Lines of data
^^^^
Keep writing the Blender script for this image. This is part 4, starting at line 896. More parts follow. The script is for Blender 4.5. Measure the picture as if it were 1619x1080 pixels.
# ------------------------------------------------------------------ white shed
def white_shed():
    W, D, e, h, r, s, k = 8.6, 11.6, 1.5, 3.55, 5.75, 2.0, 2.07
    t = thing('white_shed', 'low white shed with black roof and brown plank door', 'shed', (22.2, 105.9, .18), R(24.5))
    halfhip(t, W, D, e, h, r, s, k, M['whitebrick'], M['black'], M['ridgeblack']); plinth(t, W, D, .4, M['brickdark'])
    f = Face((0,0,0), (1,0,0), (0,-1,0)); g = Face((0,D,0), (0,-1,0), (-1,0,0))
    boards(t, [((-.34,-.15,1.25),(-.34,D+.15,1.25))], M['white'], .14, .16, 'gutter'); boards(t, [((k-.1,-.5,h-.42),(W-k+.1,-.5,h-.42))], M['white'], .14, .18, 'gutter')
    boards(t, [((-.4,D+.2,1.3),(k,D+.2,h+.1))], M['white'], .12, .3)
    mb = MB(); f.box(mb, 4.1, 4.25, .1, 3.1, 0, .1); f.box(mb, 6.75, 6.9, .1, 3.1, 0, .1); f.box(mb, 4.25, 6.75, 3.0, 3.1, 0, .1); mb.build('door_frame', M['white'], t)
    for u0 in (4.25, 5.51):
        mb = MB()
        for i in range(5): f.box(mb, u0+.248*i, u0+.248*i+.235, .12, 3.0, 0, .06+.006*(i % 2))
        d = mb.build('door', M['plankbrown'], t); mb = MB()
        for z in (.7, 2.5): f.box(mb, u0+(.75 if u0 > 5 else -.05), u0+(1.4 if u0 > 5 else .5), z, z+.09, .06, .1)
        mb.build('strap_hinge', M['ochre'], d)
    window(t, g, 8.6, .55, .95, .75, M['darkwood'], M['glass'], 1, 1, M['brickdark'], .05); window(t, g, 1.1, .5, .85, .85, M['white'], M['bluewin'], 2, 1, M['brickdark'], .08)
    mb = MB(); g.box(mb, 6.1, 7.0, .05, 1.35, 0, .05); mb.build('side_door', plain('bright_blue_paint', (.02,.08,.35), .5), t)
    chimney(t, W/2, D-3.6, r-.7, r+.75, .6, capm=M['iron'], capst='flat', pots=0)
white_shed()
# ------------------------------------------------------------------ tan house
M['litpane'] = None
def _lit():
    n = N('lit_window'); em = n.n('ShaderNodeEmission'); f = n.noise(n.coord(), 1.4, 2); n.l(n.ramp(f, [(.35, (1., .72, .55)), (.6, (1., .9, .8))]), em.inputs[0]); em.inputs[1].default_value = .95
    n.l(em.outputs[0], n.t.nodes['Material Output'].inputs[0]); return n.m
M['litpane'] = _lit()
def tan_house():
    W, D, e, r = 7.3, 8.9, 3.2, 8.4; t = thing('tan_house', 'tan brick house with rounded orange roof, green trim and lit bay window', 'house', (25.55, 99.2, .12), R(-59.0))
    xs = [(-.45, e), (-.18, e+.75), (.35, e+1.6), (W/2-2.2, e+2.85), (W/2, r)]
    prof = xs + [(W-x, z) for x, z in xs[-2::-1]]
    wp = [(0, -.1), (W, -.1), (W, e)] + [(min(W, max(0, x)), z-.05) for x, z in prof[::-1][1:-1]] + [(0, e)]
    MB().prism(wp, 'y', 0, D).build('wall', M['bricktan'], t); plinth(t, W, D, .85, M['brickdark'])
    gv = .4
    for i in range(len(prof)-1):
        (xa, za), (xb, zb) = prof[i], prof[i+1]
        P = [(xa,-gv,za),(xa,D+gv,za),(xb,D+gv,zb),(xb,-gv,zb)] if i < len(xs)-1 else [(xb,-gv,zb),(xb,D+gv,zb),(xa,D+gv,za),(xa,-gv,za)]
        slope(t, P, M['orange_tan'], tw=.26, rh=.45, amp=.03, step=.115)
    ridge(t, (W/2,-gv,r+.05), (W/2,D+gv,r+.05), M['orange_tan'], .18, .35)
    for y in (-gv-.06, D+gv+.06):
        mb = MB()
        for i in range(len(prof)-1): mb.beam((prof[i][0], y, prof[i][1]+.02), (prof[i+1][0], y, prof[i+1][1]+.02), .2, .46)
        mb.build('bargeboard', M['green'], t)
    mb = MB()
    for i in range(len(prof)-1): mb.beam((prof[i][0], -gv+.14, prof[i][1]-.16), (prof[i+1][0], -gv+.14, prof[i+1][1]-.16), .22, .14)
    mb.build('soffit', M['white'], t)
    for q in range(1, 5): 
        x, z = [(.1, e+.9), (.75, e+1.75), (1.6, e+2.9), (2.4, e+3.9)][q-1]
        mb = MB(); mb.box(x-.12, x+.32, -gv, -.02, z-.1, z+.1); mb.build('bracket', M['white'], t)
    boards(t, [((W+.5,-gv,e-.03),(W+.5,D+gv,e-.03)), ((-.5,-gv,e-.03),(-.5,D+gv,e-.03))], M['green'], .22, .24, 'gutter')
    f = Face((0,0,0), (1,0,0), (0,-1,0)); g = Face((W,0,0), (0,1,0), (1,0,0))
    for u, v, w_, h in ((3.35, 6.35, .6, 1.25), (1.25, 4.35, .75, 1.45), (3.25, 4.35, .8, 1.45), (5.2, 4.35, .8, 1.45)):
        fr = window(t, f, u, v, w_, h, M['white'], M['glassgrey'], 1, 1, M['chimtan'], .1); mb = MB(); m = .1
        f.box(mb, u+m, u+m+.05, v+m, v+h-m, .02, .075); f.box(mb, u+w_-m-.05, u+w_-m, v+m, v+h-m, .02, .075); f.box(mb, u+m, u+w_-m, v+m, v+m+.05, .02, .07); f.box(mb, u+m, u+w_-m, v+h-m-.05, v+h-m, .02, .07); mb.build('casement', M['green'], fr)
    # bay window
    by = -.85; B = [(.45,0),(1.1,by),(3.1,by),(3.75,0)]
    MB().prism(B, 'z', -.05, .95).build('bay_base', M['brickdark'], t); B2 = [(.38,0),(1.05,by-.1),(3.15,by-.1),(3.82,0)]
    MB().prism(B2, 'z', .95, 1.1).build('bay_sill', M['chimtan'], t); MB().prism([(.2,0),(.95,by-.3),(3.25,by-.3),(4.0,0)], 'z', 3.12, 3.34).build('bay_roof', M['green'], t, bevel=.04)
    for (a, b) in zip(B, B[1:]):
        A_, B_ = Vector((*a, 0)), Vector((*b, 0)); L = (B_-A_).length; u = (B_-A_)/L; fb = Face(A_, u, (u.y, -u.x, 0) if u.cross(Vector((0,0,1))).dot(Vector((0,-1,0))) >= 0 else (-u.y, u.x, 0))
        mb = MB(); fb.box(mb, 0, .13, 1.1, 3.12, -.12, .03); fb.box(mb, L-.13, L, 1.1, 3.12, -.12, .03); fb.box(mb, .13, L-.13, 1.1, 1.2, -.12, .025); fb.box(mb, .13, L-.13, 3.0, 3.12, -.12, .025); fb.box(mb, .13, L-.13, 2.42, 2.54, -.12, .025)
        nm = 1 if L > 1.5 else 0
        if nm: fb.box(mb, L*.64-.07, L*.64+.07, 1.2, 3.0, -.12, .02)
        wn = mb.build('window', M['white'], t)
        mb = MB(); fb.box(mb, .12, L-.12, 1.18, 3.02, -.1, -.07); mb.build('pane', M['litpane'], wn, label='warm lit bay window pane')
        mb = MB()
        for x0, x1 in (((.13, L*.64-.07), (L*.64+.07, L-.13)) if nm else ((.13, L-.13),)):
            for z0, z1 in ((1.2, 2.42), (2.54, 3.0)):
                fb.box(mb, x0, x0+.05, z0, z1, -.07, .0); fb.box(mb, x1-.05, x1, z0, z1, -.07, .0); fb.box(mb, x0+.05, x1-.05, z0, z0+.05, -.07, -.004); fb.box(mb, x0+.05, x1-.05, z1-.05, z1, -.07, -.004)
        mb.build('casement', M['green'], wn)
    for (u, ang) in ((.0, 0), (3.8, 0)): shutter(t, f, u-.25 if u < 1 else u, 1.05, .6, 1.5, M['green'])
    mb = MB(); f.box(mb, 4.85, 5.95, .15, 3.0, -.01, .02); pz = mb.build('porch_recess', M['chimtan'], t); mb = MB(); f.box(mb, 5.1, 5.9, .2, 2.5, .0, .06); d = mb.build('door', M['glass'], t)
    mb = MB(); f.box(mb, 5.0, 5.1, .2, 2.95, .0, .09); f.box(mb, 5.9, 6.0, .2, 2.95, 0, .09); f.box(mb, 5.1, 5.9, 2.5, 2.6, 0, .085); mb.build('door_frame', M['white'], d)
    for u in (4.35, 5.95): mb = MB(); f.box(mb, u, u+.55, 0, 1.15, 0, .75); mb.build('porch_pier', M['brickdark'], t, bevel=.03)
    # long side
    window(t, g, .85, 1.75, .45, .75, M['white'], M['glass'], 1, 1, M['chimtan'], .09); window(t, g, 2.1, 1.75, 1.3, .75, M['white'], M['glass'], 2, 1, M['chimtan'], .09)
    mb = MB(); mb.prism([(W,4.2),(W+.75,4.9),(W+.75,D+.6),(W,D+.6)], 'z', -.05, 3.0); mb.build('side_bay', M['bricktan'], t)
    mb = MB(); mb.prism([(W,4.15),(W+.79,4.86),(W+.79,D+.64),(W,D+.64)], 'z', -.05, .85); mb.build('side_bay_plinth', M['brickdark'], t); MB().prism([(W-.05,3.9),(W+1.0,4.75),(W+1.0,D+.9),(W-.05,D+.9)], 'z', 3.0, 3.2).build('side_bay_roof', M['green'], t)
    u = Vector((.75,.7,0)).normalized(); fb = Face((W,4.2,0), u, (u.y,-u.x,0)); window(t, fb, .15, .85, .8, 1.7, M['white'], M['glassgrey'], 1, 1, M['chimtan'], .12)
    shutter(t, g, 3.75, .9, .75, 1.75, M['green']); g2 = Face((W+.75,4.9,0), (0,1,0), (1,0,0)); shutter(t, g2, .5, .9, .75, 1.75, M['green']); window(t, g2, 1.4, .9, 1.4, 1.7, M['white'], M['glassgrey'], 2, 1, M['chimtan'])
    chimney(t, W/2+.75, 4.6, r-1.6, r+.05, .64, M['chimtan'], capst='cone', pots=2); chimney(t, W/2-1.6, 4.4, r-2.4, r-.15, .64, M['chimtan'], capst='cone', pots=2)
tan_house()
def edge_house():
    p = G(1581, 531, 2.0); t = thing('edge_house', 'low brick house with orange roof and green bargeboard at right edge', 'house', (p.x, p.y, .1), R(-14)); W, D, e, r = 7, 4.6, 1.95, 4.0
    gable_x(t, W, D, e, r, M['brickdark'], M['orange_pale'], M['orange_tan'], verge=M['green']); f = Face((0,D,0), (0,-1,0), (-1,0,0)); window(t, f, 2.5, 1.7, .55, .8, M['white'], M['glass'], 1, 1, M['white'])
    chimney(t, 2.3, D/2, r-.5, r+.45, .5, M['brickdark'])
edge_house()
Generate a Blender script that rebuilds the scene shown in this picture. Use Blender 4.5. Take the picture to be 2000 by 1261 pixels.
^^^^
Tell how many lines of the data above hold the string "script". Give only the number.

2